We didn’t have the intangible that Europe has. We didn’t have what the Navy SEALs use. I’m not comparing golf to war, but they use small groups and guys have to rely on each other. Europe has it naturally. That’s the only thing that’s glaring to me. The discovery that Europe is bonded by small groups naturally was the real kicker for me when I was a captain. 
We went with the Navy SEALs concept and broke them into pods and based 
on their personalities. And we gave them ownership—they picked who filled out their pods. Europe has all of this naturally.

Has the PGA of America called to gauge your interest for 2018?

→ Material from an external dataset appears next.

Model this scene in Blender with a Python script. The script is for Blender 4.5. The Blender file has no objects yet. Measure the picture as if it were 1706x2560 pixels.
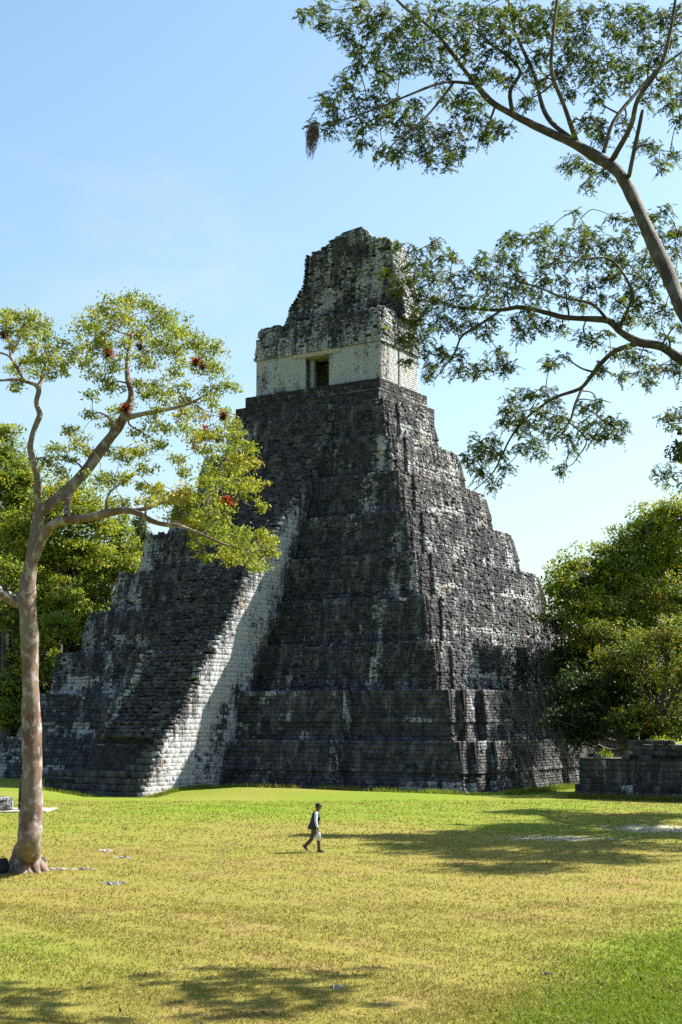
import bpy, bmesh, math, numpy as np
from mathutils import Vector
R = np.random.default_rng(7)
SC = bpy.context.scene
COL = SC.collection

# ------------------------------------------------------------------ camera
HC = 4.9                    # eye height above the plaza
FPX, CX, CY, YH = 3465.2, 853.0, 1280.0, 1792.5
PITCH = math.atan((YH - CY) / FPX)
cam_d = bpy.data.cameras.new('camera'); cam = bpy.data.objects.new('camera', cam_d); COL.objects.link(cam)
cam_d.sensor_fit = 'VERTICAL'; cam_d.sensor_height = 36.0; cam_d.lens = FPX / 2560 * 36.0
cam_d.clip_start = 0.5; cam_d.clip_end = 6000
cam.location = (0, 0, HC); cam.rotation_euler = (math.pi / 2 + PITCH, 0, 0)
SC.camera = cam

# ------------------------------------------------------------------ sky and sun
SUN_AZ, SUN_EL = math.radians(70), math.radians(44)      # azimuth from +Y towards +X
w = bpy.data.worlds.new('World'); SC.world = w; w.use_nodes = True
nt = w.node_tree; nt.nodes.clear()
sky = nt.nodes.new('ShaderNodeTexSky'); sky.sky_type = 'NISHITA'; sky.sun_disc = False
sky.sun_elevation = SUN_EL; sky.sun_rotation = SUN_AZ
sky.altitude = 200; sky.air_density = 1.5; sky.dust_density = 2.4; sky.ozone_density = 1.0
bg = nt.nodes.new('ShaderNodeBackground'); bg.inputs[1].default_value = 0.064
wo = nt.nodes.new('ShaderNodeOutputWorld')
tn = nt.nodes.new('ShaderNodeMix'); tn.data_type = 'RGBA'; tn.blend_type = 'MULTIPLY'; tn.inputs[0].default_value = 1.0; tn.inputs[7].default_value = (0.86, 0.98, 1.07, 1)   # cool daylight white balance
nt.links.new(sky.outputs[0], tn.inputs[6]); 
tcw = nt.nodes.new('ShaderNodeTexCoord'); mpw = nt.nodes.new('ShaderNodeMapping'); mpw.inputs[3].default_value = (1.0, 1.0, 2.6); nt.links.new(tcw.outputs['Generated'], mpw.inputs[0])
nzw = nt.nodes.new('ShaderNodeTexNoise'); nzw.inputs['Scale'].default_value = 3.4; nzw.inputs['Detail'].default_value = 8; nzw.inputs['Roughness'].default_value = 0.62; nt.links.new(mpw.outputs[0], nzw.inputs['Vector'])
rgw = nt.nodes.new('ShaderNodeMapRange'); rgw.inputs[1].default_value = 0.55; rgw.inputs[2].default_value = 0.80; rgw.inputs[4].default_value = 0.30; nt.links.new(nzw.outputs[0], rgw.inputs[0])
clw = nt.nodes.new('ShaderNodeMix'); clw.data_type = 'RGBA'; nt.links.new(rgw.outputs[0], clw.inputs[0]); nt.links.new(tn.outputs[2], clw.inputs[6]); clw.inputs[7].default_value = (4.6, 4.9, 5.2, 1)   # faint high haze
nt.links.new(clw.outputs[2], bg.inputs[0]); nt.links.new(bg.outputs[0], wo.inputs[0])
sd = bpy.data.lights.new('sun', 'SUN'); sd.energy = 5.0; sd.angle = math.radians(0.5); sd.color = (1.0, 0.93, 0.82)
sun = bpy.data.objects.new('sun', sd); COL.objects.link(sun)
sdir = Vector((math.sin(SUN_AZ) * math.cos(SUN_EL), math.cos(SUN_AZ) * math.cos(SUN_EL), math.sin(SUN_EL)))
sun.rotation_euler = sdir.to_track_quat('Z', 'Y').to_euler(); sun.location = (30, 30, 60)
vs = SC.view_settings
vs.view_transform = 'Standard'; vs.look = 'None'; vs.exposure = 1.75; vs.gamma = 1.0; vs.use_curve_mapping = False
SC.render.film_transparent = False
SC.cycles.use_denoising = False
SC.cycles.max_bounces = 6; SC.cycles.diffuse_bounces = 3; SC.cycles.transparent_max_bounces = 4
SC.cycles.caustics_reflective = False; SC.cycles.caustics_refractive = False

# ------------------------------------------------------------------ coordinate helpers
PHI = 0.5668
U = np.array([math.cos(PHI), -math.sin(PHI), 0.0])    # along the temple front
V = np.array([math.sin(PHI), math.cos(PHI), 0.0])     # from the front into the temple
Z = np.array([0, 0, 1.0]); ORG = np.array([7.84, 90.87, 0.0])
def W3(u, v, z):
    return ORG + U * u + V * v + Z * z
FW = np.array([0, math.cos(PITCH), math.sin(PITCH)]); UP = np.array([0, -math.sin(PITCH), math.cos(PITCH)])
EYE = np.array([0, 0, HC])
def at(px, py, d):            # a place seen in the photograph, d metres in front of the viewer
    r = FW + (px - CX) / FPX * np.array([1.0, 0, 0]) + (CY - py) / FPX * UP
    return EYE + r * (d / r[1])
def onground(px, py, z=0.0):
    r = FW + (px - CX) / FPX * np.array([1.0, 0, 0]) + (CY - py) / FPX * UP
    return EYE + r * ((z - HC) / r[2])
def smooth(a, b, x):
    t = np.clip((x - a) / (b - a), 0, 1); return t * t * (3 - 2 * t)
def vnoise(x, y, s=0):
    return (np.sin(x * 1.3 + s + 1.7 * np.sin(y * 0.9 + s)) + np.sin(y * 1.7 - s + 1.3 * np.sin(x * 1.1 + 2 * s)) + np.sin((x + y) * 0.7 + s * 3)) / 3

# ------------------------------------------------------------------ mesh helpers
def np_mesh(name, verts, faces, attrs=None, smooth_shade=False):
    verts = np.asarray(verts, dtype=np.float32).reshape(-1, 3); faces = np.asarray(faces, dtype=np.int32)
    me = bpy.data.meshes.new(name); k = faces.shape[1]
    me.vertices.add(len(verts)); me.vertices.foreach_set('co', verts.ravel())
    me.loops.add(faces.size); me.loops.foreach_set('vertex_index', faces.ravel())
    me.polygons.add(len(faces))
    me.polygons.foreach_set('loop_start', np.arange(0, faces.size, k, dtype=np.int32))
    me.polygons.foreach_set('loop_total', np.full(len(faces), k, dtype=np.int32))
    if smooth_shade: me.polygons.foreach_set('use_smooth', np.ones(len(faces), dtype=bool))
    for an, val in (attrs or {}).items():
        val = np.asarray(val, dtype=np.float32)
        if val.ndim == 1:
            a = me.attributes.new(an, 'FLOAT', 'POINT'); a.data.foreach_set('value', val)
        else:
            if val.shape[1] == 3: val = np.concatenate([val, np.ones((len(val), 1), np.float32)], 1)
            a = me.attributes.new(an, 'FLOAT_COLOR', 'POINT'); a.data.foreach_set('color', val.ravel())
    me.update(calc_edges=True)
    return me
def link(name, me, mat=None, parent=None):
    o = bpy.data.objects.new(name, me); COL.objects.link(o)
    if mat is not None and me is not None:
        me.materials.clear(); me.materials.append(mat)
    if parent is not None: o.parent = parent
    return o
def empty(name, loc=(0, 0, 0)):
    o = bpy.data.objects.new(name, None); COL.objects.link(o); o.location = tuple(loc); o.empty_display_size = 0.3
    return o
def tag(o, label, cat, group=None):
    o['label'] = label; o['category'] = cat
    if group: o['group'] = group
    return o
class MB:                      # collects polygons of any size
    def __init__(s): s.v = []; s.f = []
    def add(s, vs, fs):
        b = len(s.v); s.v += [tuple(map(float, p)) for p in vs]; s.f += [tuple(b + i for i in f) for f in fs]
    def box8(s, p):            # p: 4 bottom, 4 top, counter-clockwise from above
        s.add(p, [(3, 2, 1, 0), (4, 5, 6, 7), (0, 1, 5, 4), (1, 2, 6, 5), (2, 3, 7, 6), (3, 0, 4, 7)])
    def boxuvz(s, u0, u1, v0, v1, z0, z1):
        s.box8([W3(u0, v0, z0), W3(u1, v0, z0), W3(u1, v1, z0), W3(u0, v1, z0), W3(u0, v0, z1), W3(u1, v0, z1), W3(u1, v1, z1), W3(u0, v1, z1)])
    def box(s, x0, x1, y0, y1, z0, z1):
        s.box8([(x0, y0, z0), (x1, y0, z0), (x1, y1, z0), (x0, y1, z0), (x0, y0, z1), (x1, y0, z1), (x1, y1, z1), (x0, y1, z1)])
    def lathe(s, prof, c=(0, 0, 0), n=16, sx=1, sy=1):
        b = []
        for r, z in prof:
            for i in range(n):
                a = 2 * math.pi * i / n; b.append((c[0] + sx * r * math.cos(a), c[1] + sy * r * math.sin(a), c[2] + z))
        f = []
        for j in range(len(prof) - 1):
            for i in range(n): f.append((j * n + i, j * n + (i + 1) % n, (j + 1) * n + (i + 1) % n, (j + 1) * n + i))
        f.append(tuple(range(n - 1, -1, -1))); m = (len(prof) - 1) * n; f.append(tuple(range(m, m + n)))
        s.add(b, f)
    def tube(s, pts, rad, n=8):
        v, f = tube(np.array(pts, float), np.array(rad, float), n)
        s.add(v, [tuple(q) for q in f])
    def mesh(s, name):
        me = bpy.data.meshes.new(name); me.from_pydata(s.v, [], s.f); me.update(); return me
    def build(s, name, mat, parent=None, smooth_shade=False):
        me = s.mesh(name)
        if smooth_shade: me.polygons.foreach_set('use_smooth', np.ones(len(me.polygons), dtype=bool))
        return link(name, me, mat, parent)
def tube(P, rad, n=8, wob=0.0, seed=0):
    P = np.asarray(P, float); m = len(P)
    T = np.gradient(P, axis=0); T /= np.linalg.norm(T, axis=1, keepdims=True) + 1e-9
    ref = np.array([0.31, 0.87, 0.38]) if abs(T[0][2]) > 0.7 else Z
    rows = []
    ang = np.arange(n) * 2 * math.pi / n
    a = np.cross(T[0], ref); a /= np.linalg.norm(a)
    for i in range(m):
        a = a - T[i] * (a @ T[i]); a /= np.linalg.norm(a) + 1e-9
        b = np.cross(T[i], a)
        rr = rad[i] * (1 + wob * np.sin(ang * 2 + i * 0.7 + seed) + wob * 0.6 * np.sin(ang * 5 + i * 1.9 + seed * 2))
        rows.append(P[i] + (np.cos(ang) * rr)[:, None] * a + (np.sin(ang) * rr)[:, None] * b)
    Vv = np.concatenate(rows)
    i = np.arange(m - 1)[:, None] * n; j = np.arange(n)[None, :]; j2 = (j + 1) % n
    F = np.stack([i + j, i + j2, i + n + j2, i + n + j], -1).reshape(-1, 4)
    return Vv, F
def spline(P, k=4):            # Catmull-Rom through points (any number of columns)
    P = np.asarray(P, float); Q = np.concatenate([[2 * P[0] - P[1]], P, [2 * P[-1] - P[-2]]]); out = []
    for i in range(1, len(Q) - 2):
        for t in np.arange(k) / k:
            a, b, c, d = Q[i - 1], Q[i], Q[i + 1], Q[i + 2]
            out.append(0.5 * (2 * b + (c - a) * t + (2 * a - 5 * b + 4 * c - d) * t * t + (3 * b - a - 3 * c + d) * t ** 3))
    out.append(P[-1]); return np.array(out)
class Acc:                     # accumulates quad arrays
    def __init__(s): s.v = []; s.f = []; s.n = 0; s.a = []
    def add(s, v, f, a=None):
        s.v.append(v); s.f.append(np.asarray(f) + s.n); s.n += len(v)
        if a is not None: s.a.append(a)
    def mesh(s, name, attr=None, smooth_shade=False):
        return np_mesh(name, np.concatenate(s.v), np.concatenate(s.f), {attr: np.concatenate(s.a)} if attr else None, smooth_shade)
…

I would never rule it out, but I don’t expect a call. I’ve spoken with them a lot, but that’s not the discussion. The discussion is doing everything possible to create the best environment for 2016. It’s not about 2018. After the [Phil] Mickelson podium thing, I got tossed in the middle of that. The goal was to go to the PGA and articulate what I thought were problems. They needed to put a business model in place similar to what Europe has.

Does this model exist now, thanks to the newly created task force?

The PGA uses the same model to pick their presidents as Europe uses to pick their captains. You’ll see the captain with two future captains as assistants. They’ve got it! There’s no shocking difference from what happened two years ago to 2016. Whereas with us, you’ve got Davis Love one year, Tom Watson after that. It’s a big difference.

Would you take the job in 2018?

I’ll say this: not if we win in 2016.